-- start of Data section --

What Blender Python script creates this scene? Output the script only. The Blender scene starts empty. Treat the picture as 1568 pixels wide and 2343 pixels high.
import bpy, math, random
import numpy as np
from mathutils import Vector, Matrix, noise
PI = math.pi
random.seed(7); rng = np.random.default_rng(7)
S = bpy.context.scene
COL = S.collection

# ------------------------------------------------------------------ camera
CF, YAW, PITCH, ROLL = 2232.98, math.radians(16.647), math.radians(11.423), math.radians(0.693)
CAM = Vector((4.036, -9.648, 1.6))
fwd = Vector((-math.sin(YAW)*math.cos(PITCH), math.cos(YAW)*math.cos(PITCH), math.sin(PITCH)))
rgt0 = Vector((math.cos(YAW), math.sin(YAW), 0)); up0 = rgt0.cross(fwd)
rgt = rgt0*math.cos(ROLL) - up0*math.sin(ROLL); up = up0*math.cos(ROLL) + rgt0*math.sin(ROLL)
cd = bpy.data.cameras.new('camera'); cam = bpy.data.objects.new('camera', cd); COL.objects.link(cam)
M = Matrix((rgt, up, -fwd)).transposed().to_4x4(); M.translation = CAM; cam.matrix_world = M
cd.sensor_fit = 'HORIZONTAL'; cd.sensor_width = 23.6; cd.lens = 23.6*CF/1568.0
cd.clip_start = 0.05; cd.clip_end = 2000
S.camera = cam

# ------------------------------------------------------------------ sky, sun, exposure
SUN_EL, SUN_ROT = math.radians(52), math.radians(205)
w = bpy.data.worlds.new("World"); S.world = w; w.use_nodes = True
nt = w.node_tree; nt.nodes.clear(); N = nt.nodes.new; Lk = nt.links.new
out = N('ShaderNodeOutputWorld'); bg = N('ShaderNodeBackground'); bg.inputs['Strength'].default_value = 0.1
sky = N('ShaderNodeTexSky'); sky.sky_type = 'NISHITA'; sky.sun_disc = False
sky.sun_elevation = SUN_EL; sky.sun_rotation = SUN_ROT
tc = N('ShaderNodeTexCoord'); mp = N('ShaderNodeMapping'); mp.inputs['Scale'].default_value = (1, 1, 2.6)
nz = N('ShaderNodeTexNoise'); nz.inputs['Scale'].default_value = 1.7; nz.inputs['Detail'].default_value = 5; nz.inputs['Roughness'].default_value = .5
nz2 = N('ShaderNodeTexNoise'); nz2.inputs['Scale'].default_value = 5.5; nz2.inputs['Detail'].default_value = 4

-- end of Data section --

Make an exact copy of the data above.

[Written reply]
What Blender Python script creates this scene? Output the script only. The Blender scene starts empty. Treat the picture as 1568 pixels wide and 2343 pixels high.
import bpy, math, random
import numpy as np
from mathutils import Vector, Matrix, noise
PI = math.pi
random.seed(7); rng = np.random.default_rng(7)
S = bpy.context.scene
COL = S.collection

# ------------------------------------------------------------------ camera
CF, YAW, PITCH, ROLL = 2232.98, math.radians(16.647), math.radians(11.423), math.radians(0.693)
CAM = Vector((4.036, -9.648, 1.6))
fwd = Vector((-math.sin(YAW)*math.cos(PITCH), math.cos(YAW)*math.cos(PITCH), math.sin(PITCH)))
rgt0 = Vector((math.cos(YAW), math.sin(YAW), 0)); up0 = rgt0.cross(fwd)
rgt = rgt0*math.cos(ROLL) - up0*math.sin(ROLL); up = up0*math.cos(ROLL) + rgt0*math.sin(ROLL)
cd = bpy.data.cameras.new('camera'); cam = bpy.data.objects.new('camera', cd); COL.objects.link(cam)
M = Matrix((rgt, up, -fwd)).transposed().to_4x4(); M.translation = CAM; cam.matrix_world = M
cd.sensor_fit = 'HORIZONTAL'; cd.sensor_width = 23.6; cd.lens = 23.6*CF/1568.0
cd.clip_start = 0.05; cd.clip_end = 2000
S.camera = cam

# ------------------------------------------------------------------ sky, sun, exposure
SUN_EL, SUN_ROT = math.radians(52), math.radians(205)
w = bpy.data.worlds.new("World"); S.world = w; w.use_nodes = True
nt = w.node_tree; nt.nodes.clear(); N = nt.nodes.new; Lk = nt.links.new
out = N('ShaderNodeOutputWorld'); bg = N('ShaderNodeBackground'); bg.inputs['Strength'].default_value = 0.1
sky = N('ShaderNodeTexSky'); sky.sky_type = 'NISHITA'; sky.sun_disc = False
sky.sun_elevation = SUN_EL; sky.sun_rotation = SUN_ROT
tc = N('ShaderNodeTexCoord'); mp = N('ShaderNodeMapping'); mp.inputs['Scale'].default_value = (1, 1, 2.6)
nz = N('ShaderNodeTexNoise'); nz.inputs['Scale'].default_value = 1.7; nz.inputs['Detail'].default_value = 5; nz.inputs['Roughness'].default_value = .5
nz2 = N('ShaderNodeTexNoise'); nz2.inputs['Scale'].default_value = 5.5; nz2.inputs['Detail'].default_value = 4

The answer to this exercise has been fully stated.